Solve $y'(t)=\operatorname{sin}(t)+\int_0^t y(x)\operatorname{cos}(t-x)dx$ by Laplace transform

Question

Question:

Solve $y'(t)=\operatorname{sin}(t)+\int_0^t y(x)\operatorname{cos}(t-x)dx$ such that $y(0)=0$

My try:
I applied Laplace transform on both sides of the equation.

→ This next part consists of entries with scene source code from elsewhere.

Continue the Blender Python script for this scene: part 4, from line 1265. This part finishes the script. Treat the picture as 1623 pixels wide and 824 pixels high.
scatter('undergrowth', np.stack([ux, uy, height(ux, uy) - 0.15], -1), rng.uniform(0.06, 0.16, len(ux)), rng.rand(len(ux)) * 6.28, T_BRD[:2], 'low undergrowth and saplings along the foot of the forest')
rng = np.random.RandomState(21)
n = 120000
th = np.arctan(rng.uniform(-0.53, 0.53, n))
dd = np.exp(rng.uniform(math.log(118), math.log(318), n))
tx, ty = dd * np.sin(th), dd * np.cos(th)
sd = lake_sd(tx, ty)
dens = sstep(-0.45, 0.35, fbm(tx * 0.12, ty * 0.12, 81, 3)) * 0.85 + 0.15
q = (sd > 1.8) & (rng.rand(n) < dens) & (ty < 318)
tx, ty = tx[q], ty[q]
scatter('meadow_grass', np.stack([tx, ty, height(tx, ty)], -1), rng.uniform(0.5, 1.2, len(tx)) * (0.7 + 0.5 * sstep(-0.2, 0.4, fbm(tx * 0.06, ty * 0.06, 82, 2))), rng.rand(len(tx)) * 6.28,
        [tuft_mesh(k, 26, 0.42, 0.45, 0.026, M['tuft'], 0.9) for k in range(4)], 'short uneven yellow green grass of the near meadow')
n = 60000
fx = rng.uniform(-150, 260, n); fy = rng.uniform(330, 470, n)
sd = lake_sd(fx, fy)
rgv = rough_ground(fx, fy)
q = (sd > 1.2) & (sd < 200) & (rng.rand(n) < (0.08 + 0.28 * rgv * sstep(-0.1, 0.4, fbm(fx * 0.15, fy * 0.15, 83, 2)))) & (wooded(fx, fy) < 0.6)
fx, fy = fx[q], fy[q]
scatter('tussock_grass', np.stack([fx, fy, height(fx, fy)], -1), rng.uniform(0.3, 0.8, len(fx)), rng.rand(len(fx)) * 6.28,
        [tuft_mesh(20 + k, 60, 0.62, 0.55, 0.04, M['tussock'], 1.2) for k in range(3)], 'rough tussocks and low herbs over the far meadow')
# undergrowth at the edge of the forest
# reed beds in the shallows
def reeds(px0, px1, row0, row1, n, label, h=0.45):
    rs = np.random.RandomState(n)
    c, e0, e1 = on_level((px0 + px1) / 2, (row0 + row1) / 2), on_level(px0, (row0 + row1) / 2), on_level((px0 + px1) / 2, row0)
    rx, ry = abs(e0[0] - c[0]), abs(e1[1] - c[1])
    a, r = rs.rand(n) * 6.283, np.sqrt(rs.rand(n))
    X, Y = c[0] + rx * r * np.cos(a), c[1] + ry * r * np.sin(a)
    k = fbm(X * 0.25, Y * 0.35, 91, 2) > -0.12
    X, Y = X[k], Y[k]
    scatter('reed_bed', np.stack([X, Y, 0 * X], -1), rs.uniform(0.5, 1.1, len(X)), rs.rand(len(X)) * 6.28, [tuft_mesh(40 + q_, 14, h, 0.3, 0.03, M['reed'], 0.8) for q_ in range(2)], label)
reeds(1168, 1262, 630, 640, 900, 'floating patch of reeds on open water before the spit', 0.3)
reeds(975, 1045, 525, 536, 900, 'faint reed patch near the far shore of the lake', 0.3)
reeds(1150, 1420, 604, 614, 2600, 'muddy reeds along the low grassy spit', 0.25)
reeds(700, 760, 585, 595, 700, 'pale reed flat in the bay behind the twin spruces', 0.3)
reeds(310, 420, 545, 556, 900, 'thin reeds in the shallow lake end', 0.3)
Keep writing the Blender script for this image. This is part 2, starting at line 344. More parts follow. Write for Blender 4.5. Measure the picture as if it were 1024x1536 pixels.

$ sL\{y(t)\} = \frac{1}{s^2+1}+L\{cos(t)*y(t)\} \implies sL\{y(t)\}=\frac{1}{s^2+1}+L\{cos(t)\}\times L\{y(t)\} $
$\implies L\{y(t)\} = \frac{s^2-1}{(s^3-s-1)(s^2+1)} $ (*)

Now, I'm stuck on applying the inverse Laplace transform on (*) to find $y(t)$.

Any idea?

Answer 1

$sL\{y(t)\} = \frac{1}{s^2+1}+L\{cos(t)*y(t)\} $

$sL\{y(t)\} = \frac{1}{s^2+1}+L\{y(t)\}*\frac s {s^2+1} $

$L\{y(t)\}(s- \frac s {s^2+1})= \frac{1}{s^2+1}$

Here you made a mistake I guess

$L\{y(t)\}( \frac {s^3-s+s} {s^2+1})= \frac{1}{s^2+1} $

$L\{y(t)\}= \frac{1}{s^3} $

Answer 2

Hint. You are on the right track. But please check your results, since from your identity $$ sL\{y(t)\}(s)=\frac{1}{s^2+1}+L\{cos(t)\}(s)\times L\{y(t)\} (s) $$ using $$ L\{cos(t)\}(s)=\frac{s}{s^2+1} $$ I rather get $$ L\{y(t)\}(s)=\frac1{s^3} $$ which is now standard to solve.